Hence, the primes affected the course exam through their effect on the practice exam.
That subliminal priming can affect behavior outside the confines of the
laboratory, despite substantial delays between the prime and behavior, is particularly surprising given the breadth
and magnitude of variables with which this subtle manipulation competes (cf. Sohlberg & Birgegard, 2003).
Although participants were not aware of the presence of the primes, the priming manipulation, mediated by practice
test performance, affected performance over and above the effects of studying, test anxiety, personal motivation,
and the myriad other factors that affect academic performance.
General Discussion
The reported research replicates evidence that subliminal primes can exert
influence over long delays, and extends this effect to conscious behavior exhibited outside of the laboratory on a
dimension of substantial import to the participant sample. In Experiment 2, the direct effect of the subliminal
primes on a practice exam replicates previous research by showing that exam performance, a complex behavior likely
experienced as consciously controlled, can be influenced by stimuli presented outside of awareness. Furthermore, in
both Experiments 1 and 2, the subliminal priming manipulation continued to (indirectly) affect course exam
performance in two academic domains for as long as four days. In Experiment 2, the long-term effect of the
subliminal primes was mediated by practice test performance.
Although we believe the subliminal primes activated the trait of intelligence,
previous research suggests that primes that activate stereotypes or goals may also affect behavior. Given the
primes used, it would be a stretch to claim that the words represented a stereotype. None of the primes make
reference to a social group. The trait of intelligence is certainly associated with certain groups, but activation
of a group representation would have to be the result of trait activation. It
is more difficult to rule out the possibility that the primes activated a goal. Research on goal priming suggests
that such primes should cease to influence behavior once the goal is attained (Bargh et al., 2001). On one hand the
reported experiments are inconsistent with this expectation, and thus suggest against goal priming; the primes
affect course exam performance, even though individuals have already expressed “intelligence” on the practice test.
On the other hand, the experiments may provide a model for how goals can exert a sustained influence on behavior;
the behaviors associated with attaining the goal may affect similar behaviors in the future. In sum, although we
believe that the primes activated traits, it is also possible that the effect reflects the operation of goals.
Importantly, in either case this research makes the same contribution: Subliminal primes may affect behavior over
significantly delays by influencing a proximal behavior that affects temporally distant behaviors.

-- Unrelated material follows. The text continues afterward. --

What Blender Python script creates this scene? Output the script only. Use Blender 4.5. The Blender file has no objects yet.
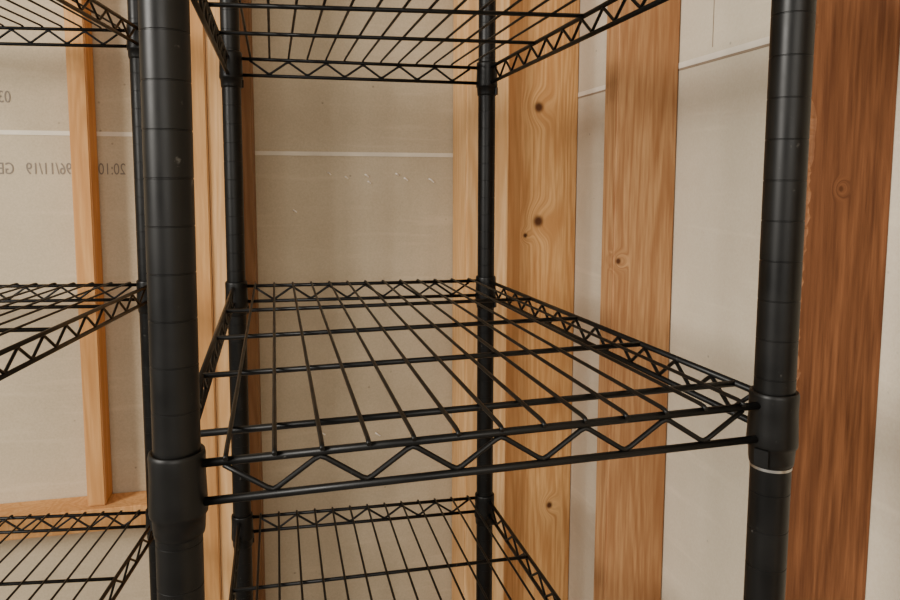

Although previous research suggests that awareness eliminates the effects of
priming, the findings observed in Experiment 1, though not necessarily inconsistent with this assertion, allow for
several alternative interpretations. First, consistent with the hypothesis that awareness eliminates the effect of
priming on behavior, when participants were informed of the intended effect of the priming procedure, there was no
difference in test scores between the intelligence and neutral priming conditions. However, participants exposed to
the intelligence primes performed at the same level regardless of whether or not they were informed. Thus, the
awareness manipulation may not have attenuated the effect of the intelligence primes at all, but rather elevated
the performance of those exposed to the neutral primes. A third alternative is also possible. The awareness
manipulation may have simultaneously eliminated the effect of the intelligence primes
and enhanced the performance of everyone who was informed that the priming procedure was designed to improve test
performance. Further research is necessary to disentangle these plausible alternative interpretations.
We hypothesized that the persistence of the observed priming effects was made
possible by the similarity between the practice test and course exam. The results from Experiment 2 supported this
hypothesis; the effect of the subliminal primes on the course exam was mediated by performance on the practice
test. The conjoining of practice effects with the supposed fleeting influence of subliminal trait priming suggests
a particularly subtle method to exert a relatively robust and persistent influence on behavior. However, there may
be other mechanisms that can explain the long-term effects of priming shown here. The relatively weak effect of the
subliminal primes on practice test performance in Experiment 1 leaves open the possibility that other mediators,
unrelated to practice exam performance, accounted for the effect of the primes on midterm performance. However,
these alternatives do not undermine the claim that subliminal priming may exert an indirect long-term influence on
behavior. The existence of multiple plausible mechanisms for the long-term mediated effect of priming suggests that
this area is a worthy direction for future research.
Finally, a word about the potential for practical uses of such effects seems in
order. We conducted this research to examine the possibility that subliminal primes can, in a straightforward
manner, affect behaviors important to people in their everyday lives. This aim limits the research in some ways.
For example, given the ability to observe mediation statistically it would have been unethical to deny participants
the opportunity to participate in the practice test because we expected the
practice test to improve performance. The inability to manipulate this variable limits our ability to perform the
strongest test of our mediational hypothesis. Similarly, we could not force individuals to participate against
their will, which allows for the possibility that the observed effects only hold for individuals that choose to
engage in practice tasks. On the other hand, the present experiments appear to add credibility to the possibility
of practical applications of subliminal priming effects, at least in certain circumstances. Using Experiment 2 as
an example, if all students enrolled in the class were surreptitiously exposed to intelligence primes immediately
prior to a practice exam for every exam given in the course, and the effect of the prime was the same for each
exam, 35% of the class would have received a higher grade on their academic transcripts. Of course, the potential
for future uses, and the means to avoid abuses, depends on a more complete understanding of the boundary conditions
of the effects reported in this research.